**SUPPLIED DATA**
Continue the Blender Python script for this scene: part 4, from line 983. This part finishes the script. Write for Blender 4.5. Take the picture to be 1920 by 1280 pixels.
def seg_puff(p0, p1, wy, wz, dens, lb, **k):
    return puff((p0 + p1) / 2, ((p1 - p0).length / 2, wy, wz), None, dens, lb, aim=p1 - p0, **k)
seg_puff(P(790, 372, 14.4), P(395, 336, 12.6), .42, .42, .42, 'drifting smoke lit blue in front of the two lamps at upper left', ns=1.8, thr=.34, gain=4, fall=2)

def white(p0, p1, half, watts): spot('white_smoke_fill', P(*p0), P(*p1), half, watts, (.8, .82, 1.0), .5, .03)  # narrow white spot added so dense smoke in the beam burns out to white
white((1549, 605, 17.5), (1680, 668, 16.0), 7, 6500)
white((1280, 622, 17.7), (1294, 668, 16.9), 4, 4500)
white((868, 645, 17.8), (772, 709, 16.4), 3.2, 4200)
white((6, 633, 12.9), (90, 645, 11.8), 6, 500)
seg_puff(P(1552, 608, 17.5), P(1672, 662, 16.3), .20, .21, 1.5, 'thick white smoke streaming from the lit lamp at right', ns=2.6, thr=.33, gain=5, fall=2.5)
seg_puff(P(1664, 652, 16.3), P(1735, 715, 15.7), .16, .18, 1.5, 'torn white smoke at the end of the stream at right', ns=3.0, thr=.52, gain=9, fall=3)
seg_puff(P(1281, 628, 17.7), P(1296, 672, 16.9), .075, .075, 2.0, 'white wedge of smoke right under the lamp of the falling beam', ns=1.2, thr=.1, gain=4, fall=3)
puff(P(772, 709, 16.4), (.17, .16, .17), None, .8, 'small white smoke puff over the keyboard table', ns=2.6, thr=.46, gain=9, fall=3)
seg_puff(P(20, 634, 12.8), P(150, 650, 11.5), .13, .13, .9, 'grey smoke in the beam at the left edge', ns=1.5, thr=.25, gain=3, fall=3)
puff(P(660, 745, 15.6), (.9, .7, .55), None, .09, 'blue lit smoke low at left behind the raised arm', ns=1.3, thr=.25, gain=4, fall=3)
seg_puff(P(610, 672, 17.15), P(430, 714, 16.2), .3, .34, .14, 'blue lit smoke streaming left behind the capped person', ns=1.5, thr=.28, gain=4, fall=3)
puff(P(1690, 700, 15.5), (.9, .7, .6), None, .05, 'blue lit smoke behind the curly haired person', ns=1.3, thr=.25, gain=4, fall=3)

**WHAT TO PRODUCE**
Take the lines above from the first through the one containing "thr=.34, gain=4, fall=2)" and reproduce them exactly; include nothing else.

**THE ANSWER**
Continue the Blender Python script for this scene: part 4, from line 983. This part finishes the script. Write for Blender 4.5. Take the picture to be 1920 by 1280 pixels.
def seg_puff(p0, p1, wy, wz, dens, lb, **k):
    return puff((p0 + p1) / 2, ((p1 - p0).length / 2, wy, wz), None, dens, lb, aim=p1 - p0, **k)
seg_puff(P(790, 372, 14.4), P(395, 336, 12.6), .42, .42, .42, 'drifting smoke lit blue in front of the two lamps at upper left', ns=1.8, thr=.34, gain=4, fall=2)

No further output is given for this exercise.